O crédito rural é uma modalidade de crédito destinada a produtores rurais no Brasil, sendo operado por bancos públicos e privados, nacionais e internacionais, desde que autorizados pelo Banco Central do Brasil. Parte dos recursos deste crédito recebe subsídio do governo para oferecer juros mais baixos e prazos mais estendidos aos beneficiários.

A política do crédito rural é importante instrumento da política agrícola brasileira, e deveria incentivar melhorias na agricultura a fim de reduzir seu impacto ambiental. Porém, como demonstra o relatório do Greenpeace Brasil, por causa de fragilidades nas regras que regem essa política e da falta de monitoramento dos créditos concedidos, os bancos não separam agricultores de criminosos ambientais, permitindo que o dinheiro também chegue a pessoas que destroem a Amazônia, suas florestas, seus povos e sua biodiversidade.

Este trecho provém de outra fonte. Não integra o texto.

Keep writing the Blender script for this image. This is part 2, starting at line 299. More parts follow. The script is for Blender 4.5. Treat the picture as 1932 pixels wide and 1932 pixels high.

“O financiamento a crimes que derrubam a floresta e expandem a produção agropecuária na Amazônia não se limita a recursos de origens clandestinas. Parte é oferecida por grandes bancos públicos e privados que, sem controle adequado, direcionam recursos para atividades envolvidas com irregularidades”, explica Cristiane Mazzetti, porta-voz do Greenpeace Brasil.

Os dez principais operadores do crédito rural nos estados da Amazônia Legal são: Banco do Brasil, Caixa Econômica, Banco da Amazônia, Banco do Nordeste, Bradesco, Banco John Deere, Santander, Sicredi, Sicoob e Itaú.

No entanto, 70% dos valores contratados no período analisado pelo Greenpeace Brasil são de apenas 3 bancos públicos:

  1. Banco do Brasil (BB);

  2. Caixa Econômica Federal;

  3. Banco da Amazônia (Basa)

O Banco do Brasil desponta como o maior operador de crédito rural na Amazônia, sendo responsável por 44% de todos os contratos.

Fazendas em terras indígenas financiadas com crédito rural

O estudo também identificou que, entre 2018 e 2022 e considerando o Bioma Amazônia, obtiveram crédito rural: 10.074 propriedades com sobreposição a unidades de conservação; 24 propriedades sobrepostas a terras indígenas; 21.692 imóveis com sobreposição a Florestas Públicas Não Destinadas (FPND); e 29.502 propriedades com desmatamento no período analisado. Os alertas recaem principalmente sobre:

  • 41 imóveis encontrados em áreas de proteção integral, onde não deve haver nenhuma atividade econômica, segundo o Sistema Nacional de Unidades de Conservação da Natureza (SNUC);

  • 24 imóveis inseridos em 7 territórios indígenas, como os Kayabi (MT), Urubu Branco (MT), Amanayé (PA), Rio Omerê (RO), Araribóia (MA), Alto Rio Guamá (PA) e os Uru-Eu-Wau-Wau (RO), áreas estas protegidas e destinadas pela Constituição Federal exclusivamente aos povos indígenas.

Um dos casos mais escandalosos está na Terra Indígena Uru-Eu-Wau-Wau, cujo aumento do desmatamento nos últimos anos tem sido seguido pelo avanço de pastagens no território.

Imagens inéditas feitas em sobrevoos do Greenpeace Brasil e que integram o “Bancando a extinção” mostram diversas fazendas sobrepostas à TI Uru-Eu-Wau-Wau, em flagrante de ilegalidade, que receberam financiamento por meio do crédito rural. Ainda existem operações de crédito com propriedades sobrepostas ao território que estão ativas e devem ser imediatamente canceladas.

Ainda na TI Uru-Eu-Wau-Wau, o Greenpeace identificou que o fazendeiro Benedito Chaves Leitão possui duas propriedades ilegalmente sobrepostas ao território: a Fazenda Nosso Canto e uma outra, identificada como “Lotes 54, 56 e 58”, distantes apenas 2.4 km uma da outra. Em 2018, Chaves Leitão obteve crédito rural para “manutenção/criação de animais” para a propriedade “Lotes 54, 56 e 58”, que não tinha sinais de pecuária. Já a vizinha Fazenda Nosso Canto contava com áreas de pastagem e o estudo levanta a possibilidade de que os recursos foram aplicados nela. A investigação mostra que, da Fazenda Nosso Canto, o fazendeiro negociou ao menos 10 remessas de gado com a JBS entre 2019 e 2022.